··· ITEMS
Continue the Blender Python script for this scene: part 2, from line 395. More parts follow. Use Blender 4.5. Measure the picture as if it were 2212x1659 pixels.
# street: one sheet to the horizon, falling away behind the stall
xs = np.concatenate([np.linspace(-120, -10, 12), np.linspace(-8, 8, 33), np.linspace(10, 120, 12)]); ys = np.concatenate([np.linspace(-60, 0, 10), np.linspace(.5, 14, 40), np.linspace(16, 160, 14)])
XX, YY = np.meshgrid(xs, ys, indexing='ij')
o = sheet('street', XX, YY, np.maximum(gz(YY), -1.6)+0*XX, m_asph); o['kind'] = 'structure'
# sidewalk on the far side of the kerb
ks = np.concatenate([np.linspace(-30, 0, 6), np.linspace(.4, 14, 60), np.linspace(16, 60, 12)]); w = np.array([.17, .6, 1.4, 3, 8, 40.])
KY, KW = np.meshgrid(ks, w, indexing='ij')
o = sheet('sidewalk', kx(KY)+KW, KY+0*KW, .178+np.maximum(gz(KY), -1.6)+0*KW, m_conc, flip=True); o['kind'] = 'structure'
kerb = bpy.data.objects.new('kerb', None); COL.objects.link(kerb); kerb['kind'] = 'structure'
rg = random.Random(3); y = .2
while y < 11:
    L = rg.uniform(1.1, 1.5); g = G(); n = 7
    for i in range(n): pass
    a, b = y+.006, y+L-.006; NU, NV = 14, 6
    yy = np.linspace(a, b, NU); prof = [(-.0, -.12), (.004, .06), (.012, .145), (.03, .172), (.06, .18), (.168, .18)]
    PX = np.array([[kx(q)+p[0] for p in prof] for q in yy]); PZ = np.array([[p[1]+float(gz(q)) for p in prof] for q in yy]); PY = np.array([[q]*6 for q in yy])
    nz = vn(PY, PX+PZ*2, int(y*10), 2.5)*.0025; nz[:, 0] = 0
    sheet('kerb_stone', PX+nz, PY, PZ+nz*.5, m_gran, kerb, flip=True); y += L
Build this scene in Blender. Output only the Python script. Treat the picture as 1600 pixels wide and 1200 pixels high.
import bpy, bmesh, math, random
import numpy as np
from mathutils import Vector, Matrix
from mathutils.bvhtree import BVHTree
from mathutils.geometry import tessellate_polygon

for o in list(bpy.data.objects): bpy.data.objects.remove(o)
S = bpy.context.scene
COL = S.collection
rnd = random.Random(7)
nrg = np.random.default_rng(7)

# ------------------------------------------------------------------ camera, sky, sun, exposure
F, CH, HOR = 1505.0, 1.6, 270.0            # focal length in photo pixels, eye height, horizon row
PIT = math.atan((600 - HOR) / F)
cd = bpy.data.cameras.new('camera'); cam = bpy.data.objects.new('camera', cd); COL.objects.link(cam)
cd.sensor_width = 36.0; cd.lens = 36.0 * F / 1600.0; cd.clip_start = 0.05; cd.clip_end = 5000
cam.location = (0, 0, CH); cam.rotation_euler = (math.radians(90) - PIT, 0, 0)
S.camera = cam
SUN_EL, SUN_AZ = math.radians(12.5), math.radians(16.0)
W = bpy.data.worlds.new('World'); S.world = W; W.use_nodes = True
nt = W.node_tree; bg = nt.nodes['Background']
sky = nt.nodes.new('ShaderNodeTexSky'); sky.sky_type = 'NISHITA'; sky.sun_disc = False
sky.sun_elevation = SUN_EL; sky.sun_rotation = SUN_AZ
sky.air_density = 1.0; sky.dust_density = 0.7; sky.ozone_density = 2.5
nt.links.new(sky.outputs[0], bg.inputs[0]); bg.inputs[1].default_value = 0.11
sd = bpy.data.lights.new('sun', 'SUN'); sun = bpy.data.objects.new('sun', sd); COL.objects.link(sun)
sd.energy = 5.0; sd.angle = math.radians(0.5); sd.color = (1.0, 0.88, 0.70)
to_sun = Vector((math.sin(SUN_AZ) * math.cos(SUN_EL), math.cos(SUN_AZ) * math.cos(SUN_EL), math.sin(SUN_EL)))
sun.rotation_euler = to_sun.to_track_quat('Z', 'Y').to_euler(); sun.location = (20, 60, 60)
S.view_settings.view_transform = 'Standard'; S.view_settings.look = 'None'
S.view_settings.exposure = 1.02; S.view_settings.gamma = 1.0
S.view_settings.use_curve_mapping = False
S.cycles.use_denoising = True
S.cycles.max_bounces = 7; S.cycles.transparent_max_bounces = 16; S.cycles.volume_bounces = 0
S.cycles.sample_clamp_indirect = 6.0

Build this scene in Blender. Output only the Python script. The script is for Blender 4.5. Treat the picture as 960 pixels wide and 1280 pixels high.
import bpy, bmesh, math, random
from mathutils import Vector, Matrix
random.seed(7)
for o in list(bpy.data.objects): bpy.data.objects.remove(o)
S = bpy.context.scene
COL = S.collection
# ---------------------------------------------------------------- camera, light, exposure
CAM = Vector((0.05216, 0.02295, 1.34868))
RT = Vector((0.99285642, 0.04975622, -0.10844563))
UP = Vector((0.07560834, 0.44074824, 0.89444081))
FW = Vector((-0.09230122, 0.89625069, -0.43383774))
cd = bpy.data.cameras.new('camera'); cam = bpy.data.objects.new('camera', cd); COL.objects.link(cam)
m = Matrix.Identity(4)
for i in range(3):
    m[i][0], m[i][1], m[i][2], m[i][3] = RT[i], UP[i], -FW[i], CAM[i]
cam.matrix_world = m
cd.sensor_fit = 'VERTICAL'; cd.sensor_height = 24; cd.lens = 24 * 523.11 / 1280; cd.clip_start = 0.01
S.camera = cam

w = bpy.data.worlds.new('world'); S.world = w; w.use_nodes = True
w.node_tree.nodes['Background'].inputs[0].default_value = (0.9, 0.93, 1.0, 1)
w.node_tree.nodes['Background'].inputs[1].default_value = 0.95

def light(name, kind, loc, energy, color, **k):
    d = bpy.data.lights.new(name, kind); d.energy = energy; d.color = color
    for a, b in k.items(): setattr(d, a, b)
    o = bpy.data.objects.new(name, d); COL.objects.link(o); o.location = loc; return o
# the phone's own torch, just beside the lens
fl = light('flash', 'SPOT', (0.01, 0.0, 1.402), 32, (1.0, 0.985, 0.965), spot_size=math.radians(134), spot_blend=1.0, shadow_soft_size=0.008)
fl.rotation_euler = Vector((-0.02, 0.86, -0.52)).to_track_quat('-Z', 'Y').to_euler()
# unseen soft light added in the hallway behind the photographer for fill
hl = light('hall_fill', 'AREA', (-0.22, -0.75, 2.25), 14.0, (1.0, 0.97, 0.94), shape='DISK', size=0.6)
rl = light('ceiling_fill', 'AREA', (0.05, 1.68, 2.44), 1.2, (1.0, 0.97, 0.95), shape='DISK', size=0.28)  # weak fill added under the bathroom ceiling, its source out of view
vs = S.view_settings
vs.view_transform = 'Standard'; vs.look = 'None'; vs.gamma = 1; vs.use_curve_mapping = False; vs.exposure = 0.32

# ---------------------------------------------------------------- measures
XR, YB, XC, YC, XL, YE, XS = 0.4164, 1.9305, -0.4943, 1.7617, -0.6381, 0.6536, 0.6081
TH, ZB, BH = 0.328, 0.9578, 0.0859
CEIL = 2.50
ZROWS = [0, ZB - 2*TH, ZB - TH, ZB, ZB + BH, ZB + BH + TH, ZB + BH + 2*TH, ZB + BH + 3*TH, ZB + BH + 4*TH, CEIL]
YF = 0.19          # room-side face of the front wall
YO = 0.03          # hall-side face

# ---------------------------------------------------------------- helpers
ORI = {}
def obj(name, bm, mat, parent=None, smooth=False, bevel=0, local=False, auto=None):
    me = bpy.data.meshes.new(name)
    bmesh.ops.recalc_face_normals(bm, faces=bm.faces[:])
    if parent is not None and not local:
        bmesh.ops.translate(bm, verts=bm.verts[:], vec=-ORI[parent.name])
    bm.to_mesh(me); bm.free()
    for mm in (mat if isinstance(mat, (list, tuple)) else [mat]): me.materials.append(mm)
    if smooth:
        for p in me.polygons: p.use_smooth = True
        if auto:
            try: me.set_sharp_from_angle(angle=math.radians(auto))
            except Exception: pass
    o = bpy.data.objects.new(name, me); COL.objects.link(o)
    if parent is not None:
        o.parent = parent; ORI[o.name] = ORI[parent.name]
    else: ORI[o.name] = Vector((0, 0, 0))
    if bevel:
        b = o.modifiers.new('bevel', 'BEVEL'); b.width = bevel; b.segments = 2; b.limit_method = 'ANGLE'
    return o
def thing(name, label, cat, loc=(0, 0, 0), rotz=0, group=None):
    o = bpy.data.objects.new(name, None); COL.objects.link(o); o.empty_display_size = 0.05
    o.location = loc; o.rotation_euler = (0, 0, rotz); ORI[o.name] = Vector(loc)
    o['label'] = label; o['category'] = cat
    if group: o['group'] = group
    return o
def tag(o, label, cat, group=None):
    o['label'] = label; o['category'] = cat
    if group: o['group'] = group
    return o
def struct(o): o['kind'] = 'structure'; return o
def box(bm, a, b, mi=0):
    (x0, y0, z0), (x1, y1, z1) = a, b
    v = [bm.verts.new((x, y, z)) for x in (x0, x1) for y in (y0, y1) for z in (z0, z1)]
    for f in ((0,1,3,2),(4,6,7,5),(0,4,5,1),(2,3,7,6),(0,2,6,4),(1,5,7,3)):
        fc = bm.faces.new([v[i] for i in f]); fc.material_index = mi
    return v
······
GIVEN TASK:
Select and copy every line of the material that holds the string "Build".

EXERCISE OUTPUT:
Build this scene in Blender. Output only the Python script. Treat the picture as 1600 pixels wide and 1200 pixels high.
Build this scene in Blender. Output only the Python script. The script is for Blender 4.5. Treat the picture as 960 pixels wide and 1280 pixels high.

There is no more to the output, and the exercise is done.